Supplementing the scenes, which have the feel of rehearsals or studio sessions, not quite finished but not entirely unpolished, are occasional interviews with Cave, talking about his long-standing creative partnership with Ellis or reading from his emotionally vulnerable, ask-me-anything-style online forum, the “Red Hand Files”.

The film contains no explicit mention of the 2015 death of Cave's 15-year-old son, Arthur, but "Ghosteen" was written in the aftermath of the tragedy, and an air of still-raw mourning hangs over the film.
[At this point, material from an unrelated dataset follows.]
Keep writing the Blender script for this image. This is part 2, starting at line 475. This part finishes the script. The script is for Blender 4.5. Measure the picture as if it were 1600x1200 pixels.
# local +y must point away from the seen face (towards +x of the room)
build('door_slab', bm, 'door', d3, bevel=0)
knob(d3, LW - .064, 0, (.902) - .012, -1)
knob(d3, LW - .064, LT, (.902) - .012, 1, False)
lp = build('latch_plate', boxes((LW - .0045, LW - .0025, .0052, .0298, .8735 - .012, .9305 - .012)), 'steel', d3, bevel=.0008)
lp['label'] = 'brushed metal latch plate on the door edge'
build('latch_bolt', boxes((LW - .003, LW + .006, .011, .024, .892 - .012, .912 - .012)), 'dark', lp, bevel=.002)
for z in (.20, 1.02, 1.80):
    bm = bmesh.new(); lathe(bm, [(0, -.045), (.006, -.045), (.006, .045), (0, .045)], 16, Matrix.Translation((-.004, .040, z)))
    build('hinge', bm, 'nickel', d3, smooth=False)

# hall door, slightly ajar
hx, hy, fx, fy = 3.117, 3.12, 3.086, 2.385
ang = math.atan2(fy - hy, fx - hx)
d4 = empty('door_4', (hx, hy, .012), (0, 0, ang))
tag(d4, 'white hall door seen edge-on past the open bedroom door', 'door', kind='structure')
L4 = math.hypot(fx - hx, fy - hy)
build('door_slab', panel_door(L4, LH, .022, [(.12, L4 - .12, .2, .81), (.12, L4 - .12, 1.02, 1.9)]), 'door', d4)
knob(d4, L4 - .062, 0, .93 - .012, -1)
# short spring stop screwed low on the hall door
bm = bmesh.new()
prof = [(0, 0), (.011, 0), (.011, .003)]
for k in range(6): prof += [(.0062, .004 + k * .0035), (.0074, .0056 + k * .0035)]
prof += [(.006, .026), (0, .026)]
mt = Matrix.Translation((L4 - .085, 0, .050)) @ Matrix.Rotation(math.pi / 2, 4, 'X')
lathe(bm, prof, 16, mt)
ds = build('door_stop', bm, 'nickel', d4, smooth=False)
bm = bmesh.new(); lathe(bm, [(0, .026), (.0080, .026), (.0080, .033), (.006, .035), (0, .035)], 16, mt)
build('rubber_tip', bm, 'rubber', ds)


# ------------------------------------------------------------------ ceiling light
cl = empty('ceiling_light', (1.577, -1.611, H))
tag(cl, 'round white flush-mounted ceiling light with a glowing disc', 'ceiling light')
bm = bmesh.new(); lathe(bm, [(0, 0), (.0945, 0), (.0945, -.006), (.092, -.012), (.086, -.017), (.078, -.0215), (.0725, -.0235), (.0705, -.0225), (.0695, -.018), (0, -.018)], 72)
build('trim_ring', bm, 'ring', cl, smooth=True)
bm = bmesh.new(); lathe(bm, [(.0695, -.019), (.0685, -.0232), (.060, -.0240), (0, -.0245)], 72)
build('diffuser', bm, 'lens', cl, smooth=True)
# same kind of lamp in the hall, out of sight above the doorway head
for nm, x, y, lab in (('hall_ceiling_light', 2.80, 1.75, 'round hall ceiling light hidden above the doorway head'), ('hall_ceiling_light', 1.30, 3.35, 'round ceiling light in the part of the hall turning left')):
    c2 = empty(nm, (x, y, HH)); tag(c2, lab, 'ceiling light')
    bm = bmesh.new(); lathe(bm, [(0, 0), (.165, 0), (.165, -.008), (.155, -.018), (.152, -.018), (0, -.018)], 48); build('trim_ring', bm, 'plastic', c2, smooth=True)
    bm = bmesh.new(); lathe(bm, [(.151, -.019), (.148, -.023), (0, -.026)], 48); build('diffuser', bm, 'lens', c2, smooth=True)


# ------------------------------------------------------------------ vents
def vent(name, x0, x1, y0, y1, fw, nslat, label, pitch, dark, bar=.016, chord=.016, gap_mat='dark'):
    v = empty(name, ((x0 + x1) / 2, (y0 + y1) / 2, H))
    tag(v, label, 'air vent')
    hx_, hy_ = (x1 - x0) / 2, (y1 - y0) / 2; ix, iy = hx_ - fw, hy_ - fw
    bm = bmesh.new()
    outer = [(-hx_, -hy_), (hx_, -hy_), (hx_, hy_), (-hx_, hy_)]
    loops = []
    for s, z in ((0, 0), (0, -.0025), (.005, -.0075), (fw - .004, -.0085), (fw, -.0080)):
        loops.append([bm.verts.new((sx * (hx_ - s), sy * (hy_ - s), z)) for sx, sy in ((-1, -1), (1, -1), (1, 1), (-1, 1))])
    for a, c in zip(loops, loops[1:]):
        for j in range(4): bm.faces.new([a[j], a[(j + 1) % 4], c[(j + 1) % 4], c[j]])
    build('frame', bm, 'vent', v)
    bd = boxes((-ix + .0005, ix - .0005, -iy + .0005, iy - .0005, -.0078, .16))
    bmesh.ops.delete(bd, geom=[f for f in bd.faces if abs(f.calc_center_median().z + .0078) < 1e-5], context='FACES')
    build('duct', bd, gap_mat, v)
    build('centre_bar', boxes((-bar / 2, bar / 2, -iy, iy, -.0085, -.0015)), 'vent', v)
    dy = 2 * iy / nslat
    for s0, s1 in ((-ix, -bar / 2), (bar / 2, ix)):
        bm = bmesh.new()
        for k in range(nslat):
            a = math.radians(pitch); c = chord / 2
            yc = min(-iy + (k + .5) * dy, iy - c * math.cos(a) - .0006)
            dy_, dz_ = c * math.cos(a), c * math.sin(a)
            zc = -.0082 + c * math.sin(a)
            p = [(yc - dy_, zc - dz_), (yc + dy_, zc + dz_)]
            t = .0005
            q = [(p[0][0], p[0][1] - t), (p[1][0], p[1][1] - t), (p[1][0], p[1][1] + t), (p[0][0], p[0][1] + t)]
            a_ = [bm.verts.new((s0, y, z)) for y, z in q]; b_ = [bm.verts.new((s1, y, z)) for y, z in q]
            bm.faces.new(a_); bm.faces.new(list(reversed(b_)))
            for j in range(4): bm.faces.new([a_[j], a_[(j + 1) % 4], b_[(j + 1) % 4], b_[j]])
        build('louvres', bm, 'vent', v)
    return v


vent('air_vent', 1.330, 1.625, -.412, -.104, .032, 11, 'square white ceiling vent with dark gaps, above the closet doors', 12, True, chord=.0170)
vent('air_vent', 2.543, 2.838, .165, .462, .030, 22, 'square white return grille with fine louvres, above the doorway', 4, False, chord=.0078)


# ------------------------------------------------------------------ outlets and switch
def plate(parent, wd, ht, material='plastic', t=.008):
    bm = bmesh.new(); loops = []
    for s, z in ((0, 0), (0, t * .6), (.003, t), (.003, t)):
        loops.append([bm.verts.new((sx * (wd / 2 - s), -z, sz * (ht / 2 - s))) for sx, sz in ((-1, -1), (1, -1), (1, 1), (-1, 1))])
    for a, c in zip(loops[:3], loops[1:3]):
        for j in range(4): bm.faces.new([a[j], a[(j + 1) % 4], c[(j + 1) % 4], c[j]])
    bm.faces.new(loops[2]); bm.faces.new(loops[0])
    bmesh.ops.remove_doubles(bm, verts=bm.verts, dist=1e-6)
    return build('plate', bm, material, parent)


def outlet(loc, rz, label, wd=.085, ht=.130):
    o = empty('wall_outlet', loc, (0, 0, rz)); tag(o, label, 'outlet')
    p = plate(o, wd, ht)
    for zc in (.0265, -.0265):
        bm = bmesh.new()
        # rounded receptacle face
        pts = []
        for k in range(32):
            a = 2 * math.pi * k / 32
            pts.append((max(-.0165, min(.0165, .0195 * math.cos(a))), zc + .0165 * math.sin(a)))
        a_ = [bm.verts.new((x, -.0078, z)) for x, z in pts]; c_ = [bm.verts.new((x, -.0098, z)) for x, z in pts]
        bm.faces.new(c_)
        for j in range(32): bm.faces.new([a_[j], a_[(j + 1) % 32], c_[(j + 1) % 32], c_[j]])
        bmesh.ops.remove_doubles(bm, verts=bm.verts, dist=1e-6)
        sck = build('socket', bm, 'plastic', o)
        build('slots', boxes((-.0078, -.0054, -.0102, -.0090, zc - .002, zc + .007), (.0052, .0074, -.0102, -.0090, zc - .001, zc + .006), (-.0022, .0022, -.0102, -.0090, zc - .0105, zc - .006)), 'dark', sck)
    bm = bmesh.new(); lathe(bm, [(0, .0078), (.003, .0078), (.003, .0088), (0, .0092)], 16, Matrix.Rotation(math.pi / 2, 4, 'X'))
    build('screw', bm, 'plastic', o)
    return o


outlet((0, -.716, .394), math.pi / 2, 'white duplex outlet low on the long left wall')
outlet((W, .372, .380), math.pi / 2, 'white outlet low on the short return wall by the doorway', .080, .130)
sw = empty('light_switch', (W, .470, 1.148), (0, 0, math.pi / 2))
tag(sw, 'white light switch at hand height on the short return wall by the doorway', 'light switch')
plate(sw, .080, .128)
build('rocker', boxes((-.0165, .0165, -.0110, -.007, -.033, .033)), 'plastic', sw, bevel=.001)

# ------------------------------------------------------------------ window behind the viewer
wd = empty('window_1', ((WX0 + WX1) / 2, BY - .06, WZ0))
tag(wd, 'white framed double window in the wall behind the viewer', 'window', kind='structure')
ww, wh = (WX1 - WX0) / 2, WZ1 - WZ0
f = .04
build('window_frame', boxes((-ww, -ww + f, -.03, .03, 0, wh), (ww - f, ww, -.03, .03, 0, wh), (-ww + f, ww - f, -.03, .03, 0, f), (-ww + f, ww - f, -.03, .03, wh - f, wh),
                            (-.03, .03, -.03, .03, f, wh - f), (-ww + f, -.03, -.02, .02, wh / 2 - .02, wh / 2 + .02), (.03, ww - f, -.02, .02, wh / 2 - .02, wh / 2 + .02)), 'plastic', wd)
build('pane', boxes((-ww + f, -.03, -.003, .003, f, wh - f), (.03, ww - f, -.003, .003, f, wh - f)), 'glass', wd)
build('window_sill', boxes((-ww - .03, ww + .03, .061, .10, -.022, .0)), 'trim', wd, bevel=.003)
In a terrible footnote, Cave's eldest son, 31-year-old Jethro Lazenby, also died this spring, after the film was in the can.

There aren't many talking-head interviews here. Mostly, "True" is a gift for fans of Cave's musical storytelling and an opportunity for them to bathe in lushly gloomy atmospherics. It's stirring, dirgelike and richly imagistic stuff.

As a bonus, in a brief prologue, film-maker Andrew Dominik takes a peek into Cave's new ceramics studio, where he unveils an in-progress series of statuettes depicting the life of the devil on Earth.

"Dreaming Walls: Inside the Chelsea Hotel“

The late artist Bettina Grossman in her Chelsea Hotel apartment in a scene from the documentary “Dreaming Walls: Inside the Chelsea Hotel.”

New York's Chelsea Hotel – famous for providing living quarters to such members of the literary, art, music and counter-culture worlds as Dylan Thomas, Allen Ginsberg, Janis Joplin, Patti Smith, Madonna and hangers-on from Andy Warhol's Factory – is also infamous as the site of Nancy Spungen's 1978 death, which was blamed on her boyfriend: former Sex Pistol Sid Vicious.

Their stormy, heroin-plagued relationship is related in the 1986 biopic "Sid and Nancy". Vicious died of an overdose in 1979, while awaiting trail on a murder charge in Spungen's death.

Some of the building's stories past is touched upon in "Dreaming Walls: Inside the Chelsea Hotel", a documentary by Maya Duverdier and Amélie van Elmbt (executive-produced by Martin Scorsese), but so is its present.

The building is being renovated, ruffling the feathers of some long-term tenants. The Hollywood Reporter describes the film as "a ghost story haunted by fame and celebrity, but ultimately much more grounded and universal than that.

"Hello, Goodbye, and Everything in Between"

Jordan Fisher, left, and Talia Ryder in “Hello, Goodbye, and Everything in Between.” Picture: Katie Yu/Netflix

And finally, based on Jennifer E Smith's 2015 young-adult novel "Hello, Goodbye, and Everything in Between" the film of the same name follows Claire and Aidan (Talia Ryder and Jordan Fisher), high school sweethearts on the cusp of college who, over 12 hours, revisit the milestones of their relationship in an effort to decide whether they should stay together or break up.